Learning sum of diverse features: computational hardness and efficient gradient-based training for ridge combinations

TL;DR

This paper investigates the learnability and computational hardness of additive models with diverse ridge functions, demonstrating efficient gradient-based training for many such functions despite inherent complexity challenges.

Contribution

It introduces a framework for understanding the learnability of complex additive models with diverse ridge functions, showing polynomial-time training under certain conditions and establishing SQ hardness bounds.

Findings

Polynomial-time learnability for a large class of functions.

Gradient descent effectively trains neural networks for these models.

Computational hardness results via SQ lower bounds.

Abstract

We study the computational and sample complexity of learning a target function $f_*:\mathbb{R}^d\to\mathbb{R}$ with additive structure, that is, $f_*(x) = \frac{1}{\sqrt{M}}\sum_{m=1}^M f_m(\langle x, v_m\rangle)$, where $f_1,f_2,...,f_M:\mathbb{R}\to\mathbb{R}$ are nonlinear link functions of single-index models (ridge functions) with diverse and near-orthogonal index features $\{v_m\}_{m=1}^M$, and the number of additive tasks $M$ grows with the dimensionality $M\asymp d^\gamma$ for $\gamma\ge 0$. This problem setting is motivated by the classical additive model literature, the recent representation learning theory of two-layer neural network, and large-scale pretraining where the model simultaneously acquires a large number of "skills" that are often localized in distinct parts of the trained network.

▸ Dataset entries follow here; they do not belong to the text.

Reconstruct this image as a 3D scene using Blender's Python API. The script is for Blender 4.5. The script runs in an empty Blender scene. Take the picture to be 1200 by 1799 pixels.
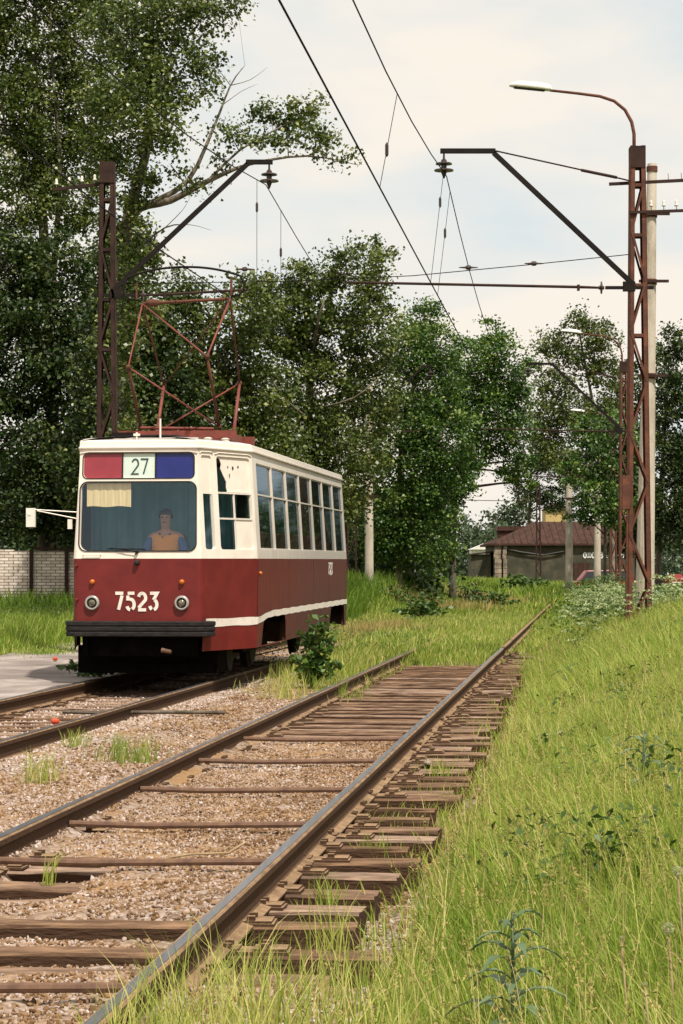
import bpy, math, random
import numpy as np
from mathutils import Vector, Matrix
R = math.radians
rng = np.random.default_rng(7)
random.seed(7)
sc = bpy.context.scene
COL = sc.collection

# ------------------------------------------------------------------ camera
CAMZ, F = 1.39, 3900.0
PITCH = math.atan(104.5 / F)
cam_d = bpy.data.cameras.new('camera'); cam = bpy.data.objects.new('camera', cam_d); COL.objects.link(cam)
cam.location = (0, 0, CAMZ); cam.rotation_euler = (math.pi / 2 + PITCH, 0, 0)
cam_d.sensor_fit = 'VERTICAL'; cam_d.sensor_height = 36; cam_d.sensor_width = 24
cam_d.lens = 36 * F / 1799
cam_d.clip_start = 0.1; cam_d.clip_end = 5000
cam_d.dof.use_dof = False
sc.camera = cam

# ------------------------------------------------------------------ sky, sun, exposure
SUN_EL, SUN_AZ = R(57), R(28)        # azimuth: to the right of straight behind the camera
sdir = Vector((math.sin(SUN_AZ) * math.cos(SUN_EL), -math.cos(SUN_AZ) * math.cos(SUN_EL), math.sin(SUN_EL)))
w = bpy.data.worlds.new('World'); sc.world = w; w.use_nodes = True
nt = w.node_tree; N = nt.nodes; L = nt.links
bg = N['Background']; bg.inputs['Strength'].default_value = 0.10
sky = N.new('ShaderNodeTexSky'); sky.sky_type = 'NISHITA'; sky.sun_disc = False
sky.sun_elevation = SUN_EL; sky.sun_rotation = math.atan2(sdir.x, sdir.y)
sky.air_density = 1.0; sky.dust_density = 2.0
tc = N.new('ShaderNodeTexCoord')
mp = N.new('ShaderNodeMapping'); mp.inputs['Scale'].default_value = (1.0, 1.0, 2.6); mp.inputs['Location'].default_value = (0.9, 0.2, 0.25)
no = N.new('ShaderNodeTexNoise'); no.inputs['Scale'].default_value = 5.0; no.inputs['Detail'].default_value = 6; no.inputs['Roughness'].default_value = 0.5
rp = N.new('ShaderNodeValToRGB'); rp.color_ramp.elements[0].position = 0.36; rp.color_ramp.elements[1].position = 0.56
rp.color_ramp.elements[0].color = (.0, .0, .0, 1); rp.color_ramp.elements[1].color = (1, 1, 1, 1)
mx = N.new('ShaderNodeMixRGB'); mx.inputs[2].default_value = (8.9, 8.2, 7.3, 1)
L.new(tc.outputs['Generated'], mp.inputs[0]); L.new(mp.outputs[0], no.inputs['Vector']); L.new(no.outputs['Fac'], rp.inputs[0])
hz = N.new('ShaderNodeMixRGB'); hz.inputs[0].default_value = .82; hz.inputs[2].default_value = (7.6, 8.1, 8.0, 1); L.new(sky.outputs[0], hz.inputs[1])
L.new(rp.outputs[0], mx.inputs[0]); L.new(hz.outputs[0], mx.inputs[1]); L.new(mx.outputs[0], bg.inputs['Color'])
sl = bpy.data.lights.new('sun', 'SUN'); sl.energy = 5.0; sl.angle = R(1.5); sl.color = (1, .92, .79)
so = bpy.data.objects.new('sun', sl); COL.objects.link(so)
so.rotation_euler = sdir.to_track_quat('Z', 'Y').to_euler()
sc.view_settings.view_transform = 'Standard'; sc.view_settings.look = 'None'
sc.view_settings.exposure = 0.13; sc.view_settings.gamma = 1
sc.cycles.max_bounces = 6; sc.cycles.transparent_max_bounces = 8
sc.cycles.diffuse_bounces = 3; sc.cycles.glossy_bounces = 3; sc.cycles.transmission_bounces = 4
sc.cycles.caustics_reflective = False; sc.cycles.caustics_refractive = False

def P(x, y, Y):                       # photo pixel at world distance Y
    a = (x - 600) / F; b = (899.5 - y) / F
    yc = math.cos(PITCH) - b * math.sin(PITCH); zc = math.sin(PITCH) + b * math.cos(PITCH)
    t = Y / yc
    return Vector((a * t, Y, CAMZ + zc * t))

# ------------------------------------------------------------------ materials
def nodemat(name):
    m = bpy.data.materials.new(name); m.use_nodes = True
    return m, m.node_tree, m.node_tree.nodes['Principled BSDF']

def mat(name, c1, c2=None, rough=.6, metal=0, scale=4, bump=0, bscale=None, stretch=(1, 1, 1), spec=.5, c3=None, detail=6, lo=.35, hi=.65, coord='Object'):
    m, t, b = nodemat(name)
    n, l = t.nodes, t.links
    b.inputs['Roughness'].default_value = rough; b.inputs['Metallic'].default_value = metal
    b.inputs['Specular IOR Level'].default_value = spec
    if c2 is None:
        b.inputs['Base Color'].default_value = (*c1, 1)
    tcn = n.new('ShaderNodeTexCoord'); mpn = n.new('ShaderNodeMapping'); mpn.inputs['Scale'].default_value = stretch
    l.new(tcn.outputs[coord], mpn.inputs[0])
    if c2 is not None:
        nn = n.new('ShaderNodeTexNoise'); nn.inputs['Scale'].default_value = scale; nn.inputs['Detail'].default_value = detail; nn.inputs['Roughness'].default_value = .65
        l.new(mpn.outputs[0], nn.inputs['Vector'])
        r = n.new('ShaderNodeValToRGB'); r.color_ramp.elements[0].position = lo; r.color_ramp.elements[1].position = hi
        r.color_ramp.elements[0].color = (*c1, 1); r.color_ramp.elements[1].color = (*c2, 1)
        if c3 is not None:
            e = r.color_ramp.elements.new((lo + hi) / 2); e.color = (*c3, 1)
        l.new(nn.outputs['Fac'], r.inputs[0]); l.new(r.outputs[0], b.inputs['Base Color'])
    if bump:
        nb = n.new('ShaderNodeTexNoise'); nb.inputs['Scale'].default_value = bscale or scale * 4; nb.inputs['Detail'].default_value = 5
        l.new(mpn.outputs[0], nb.inputs['Vector'])
        bn = n.new('ShaderNodeBump'); bn.inputs['Strength'].default_value = bump; bn.inputs['Distance'].default_value = .02
        l.new(nb.outputs['Fac'], bn.inputs['Height']); l.new(bn.outputs[0], b.inputs['Normal'])
    return m

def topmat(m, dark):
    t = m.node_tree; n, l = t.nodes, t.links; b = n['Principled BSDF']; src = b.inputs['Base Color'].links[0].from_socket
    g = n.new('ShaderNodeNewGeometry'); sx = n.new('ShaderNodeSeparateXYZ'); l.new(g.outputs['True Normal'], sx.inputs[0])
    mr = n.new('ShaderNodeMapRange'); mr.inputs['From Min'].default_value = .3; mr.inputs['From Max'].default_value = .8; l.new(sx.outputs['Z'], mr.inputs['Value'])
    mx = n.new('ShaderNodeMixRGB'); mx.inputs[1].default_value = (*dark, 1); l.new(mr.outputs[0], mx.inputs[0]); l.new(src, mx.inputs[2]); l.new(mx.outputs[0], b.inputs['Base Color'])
def leafmat(name, stops, transl=.3, rough=.45, spec=.4):
    m, t, b = nodemat(name); n, l = t.nodes, t.links
    at = n.new('ShaderNodeAttribute'); at.attribute_name = 'v'
    r = n.new('ShaderNodeValToRGB'); els = r.color_ramp.elements
    els[0].position = stops[0][0]; els[0].color = (*stops[0][1], 1); els[1].position = stops[-1][0]; els[1].color = (*stops[-1][1], 1)
    for p, c in stops[1:-1]:
        e = els.new(p); e.color = (*c, 1)
    l.new(at.outputs['Fac'], r.inputs[0]); l.new(r.outputs[0], b.inputs['Base Color'])
    b.inputs['Roughness'].default_value = rough; b.inputs['Specular IOR Level'].default_value = spec
    tr = n.new('ShaderNodeBsdfTranslucent'); l.new(r.outputs[0], tr.inputs['Color'])
    ms = n.new('ShaderNodeMixShader'); ms.inputs[0].default_value = transl
    l.new(b.outputs[0], ms.inputs[1]); l.new(tr.outputs[0], ms.inputs[2])
    l.new(ms.outputs[0], n['Material Output'].inputs['Surface'])
    return m

def glass(name, tint, refl, rough=.03):
    m = bpy.data.materials.new(name); m.use_nodes = True; t = m.node_tree; n, l = t.nodes, t.links
    n.remove(n['Principled BSDF'])
    g = n.new('ShaderNodeBsdfGlossy'); g.inputs['Roughness'].default_value = rough; g.inputs['Color'].default_value = (.66, .84, 1, 1)
    tr = n.new('ShaderNodeBsdfTransparent'); tr.inputs['Color'].default_value = (*tint, 1)
    fr = n.new('ShaderNodeLayerWeight'); fr.inputs['Blend'].default_value = .5
    pw = n.new('ShaderNodeMath'); pw.operation = 'POWER'; pw.inputs[1].default_value = 4; l.new(fr.outputs['Facing'], pw.inputs[0])
    ad = n.new('ShaderNodeMath'); ad.operation = 'MULTIPLY_ADD'; ad.inputs[1].default_value = .62; ad.inputs[2].default_value = refl; ad.use_clamp = True
    l.new(pw.outputs[0], ad.inputs[0])
    ms = n.new('ShaderNodeMixShader'); l.new(ad.outputs[0], ms.inputs[0]); l.new(tr.outputs[0], ms.inputs[1]); l.new(g.outputs[0], ms.inputs[2])
    l.new(ms.outputs[0], n['Material Output'].inputs['Surface'])
    return m

M = {}
M['white'] = mat('cream_paint', (.74, .66, .58), (.82, .76, .69), .45, scale=2.5, bump=.08, bscale=14, c3=(.79, .72, .64))
M['red'] = mat('dark_red_paint', (.120, .013, .013), (.168, .019, .016), .45, spec=.35, scale=3, bump=.35, bscale=2.4, detail=10)
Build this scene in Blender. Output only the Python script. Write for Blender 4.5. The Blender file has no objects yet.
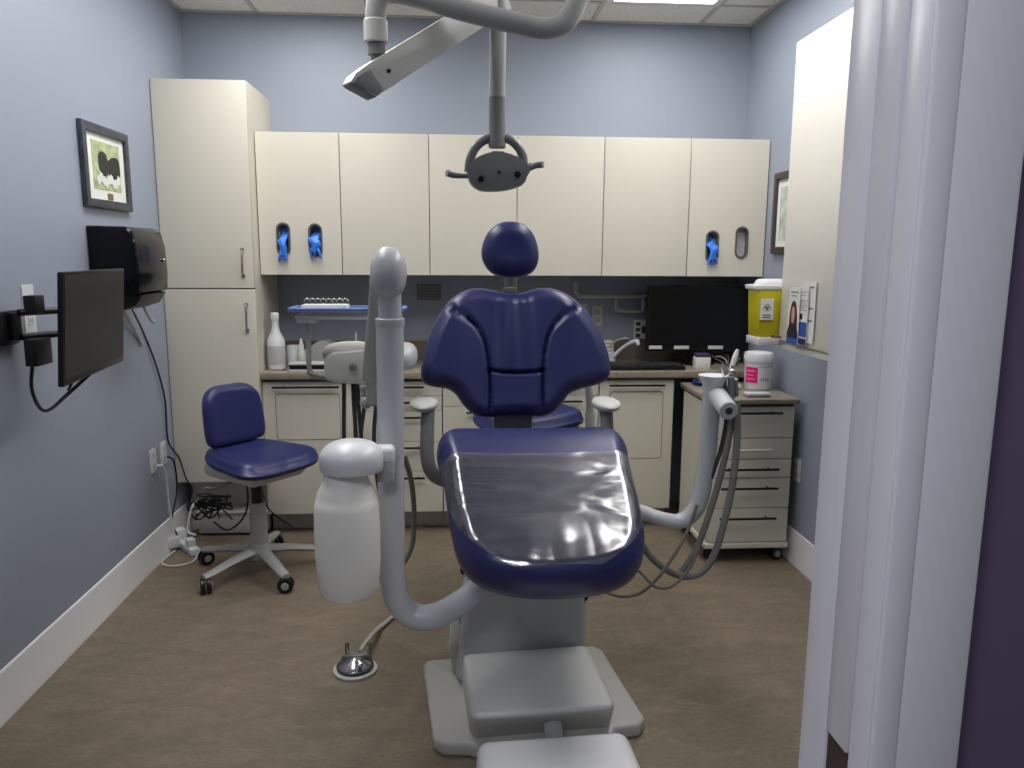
import bpy, bmesh, math, random
from mathutils import Vector, Matrix
from mathutils.geometry import tessellate_polygon
random.seed(4)
PI = math.pi
SC = bpy.context.scene
COL = SC.collection
sin, cos = math.sin, math.cos

# ------------------------------------------------------------------ camera (calibrated)
CF, CP, CR_, CY, CH = 776.4, 0.1644, 0.0057, 0.0687, 1.5
FW = Vector((sin(CY)*cos(CP), cos(CY)*cos(CP), -sin(CP)))
_R = Vector((cos(CY), -sin(CY), 0)); _U = _R.cross(FW)
RT = _R*cos(CR_) + _U*sin(CR_); UP = -_R*sin(CR_) + _U*cos(CR_)
CAMP = Vector((0, 0, CH))
def at(u, v, y):
    d = FW + RT*((u-512)/CF) + UP*((384-v)/CF)
    return CAMP + d*(y/d.y)
def atx(u, v, x):
    d = FW + RT*((u-512)/CF) + UP*((384-v)/CF)
    return CAMP + d*(x/d.x)
def atz(u, v, z):
    d = FW + RT*((u-512)/CF) + UP*((384-v)/CF)
    return CAMP + d*((z-CH)/d.z)
cd = bpy.data.cameras.new('camera'); cam = bpy.data.objects.new('camera', cd); COL.objects.link(cam)
cd.sensor_width = 36; cd.lens = CF/1024*36; cd.clip_start = 0.05
m = Matrix((RT, UP, -FW)).transposed().to_4x4(); m.translation = CAMP
cam.matrix_world = m
SC.camera = cam

# ------------------------------------------------------------------ materials
def lin(c):
    return tuple(((x/255)/12.92 if x/255 <= .04045 else ((x/255+.055)/1.055)**2.4) for x in c)
MATS = {}
def mat(name, rgb, rough=.5, metal=0, spec=.5, bump=0, bscale=60, var=0, vscale=4, coat=0, trans=0, ior=1.45, alpha=1, stretch=None, rgb2=None, emit=0):
    if name in MATS: return MATS[name]
    m = bpy.data.materials.new(name); m.use_nodes = True; MATS[name] = m
    nt = m.node_tree; b = nt.nodes['Principled BSDF']
    b.inputs['Base Color'].default_value = (*lin(rgb), 1)
    b.inputs['Roughness'].default_value = rough; b.inputs['Metallic'].default_value = metal
    b.inputs['Specular IOR Level'].default_value = spec; b.inputs['IOR'].default_value = ior
    b.inputs['Coat Weight'].default_value = coat; b.inputs['Coat Roughness'].default_value = .08
    b.inputs['Transmission Weight'].default_value = trans; b.inputs['Alpha'].default_value = alpha
    if emit:
        b.inputs['Emission Color'].default_value = (*lin(rgb), 1); b.inputs['Emission Strength'].default_value = emit
    if var or bump:
        tc = nt.nodes.new('ShaderNodeTexCoord'); mp = nt.nodes.new('ShaderNodeMapping')
        nt.links.new(tc.outputs['Object'], mp.inputs['Vector'])
        if stretch: mp.inputs['Scale'].default_value = stretch
    if var:
        n = nt.nodes.new('ShaderNodeTexNoise'); n.inputs['Scale'].default_value = vscale; n.inputs['Detail'].default_value = 6
        nt.links.new(mp.outputs[0], n.inputs['Vector'])
        r = nt.nodes.new('ShaderNodeMix'); r.data_type = 'RGBA'
        r.inputs['A'].default_value = (*lin(rgb), 1)
        c2 = rgb2 or tuple(x*(1-var) for x in rgb)
        r.inputs['B'].default_value = (*lin(c2), 1)
        cr = nt.nodes.new('ShaderNodeMapRange'); cr.inputs[1].default_value = .35; cr.inputs[2].default_value = .65
        nt.links.new(n.outputs['Fac'], cr.inputs[0]); nt.links.new(cr.outputs[0], r.inputs['Factor'])
        nt.links.new(r.outputs['Result'], b.inputs['Base Color'])
    if bump:
        n = nt.nodes.new('ShaderNodeTexNoise'); n.inputs['Scale'].default_value = bscale; n.inputs['Detail'].default_value = 3
        nt.links.new(mp.outputs[0], n.inputs['Vector'])
        bp = nt.nodes.new('ShaderNodeBump'); bp.inputs['Strength'].default_value = bump; bp.inputs['Distance'].default_value = .01
        nt.links.new(n.outputs['Fac'], bp.inputs['Height']); nt.links.new(bp.outputs[0], b.inputs['Normal'])
    return m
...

We prove that a large subset of polynomial $f_*$ can be efficiently learned by gradient descent training of a two-layer neural network, with a polynomial statistical and computational complexity that depends on the number of tasks $M$ and the information exponent of $f_m$, despite the unknown link function and $M$ growing with the dimensionality. We complement this learnability guarantee with computational hardness result by establishing statistical query (SQ) lower bounds for both the correlational SQ and full SQ algorithms.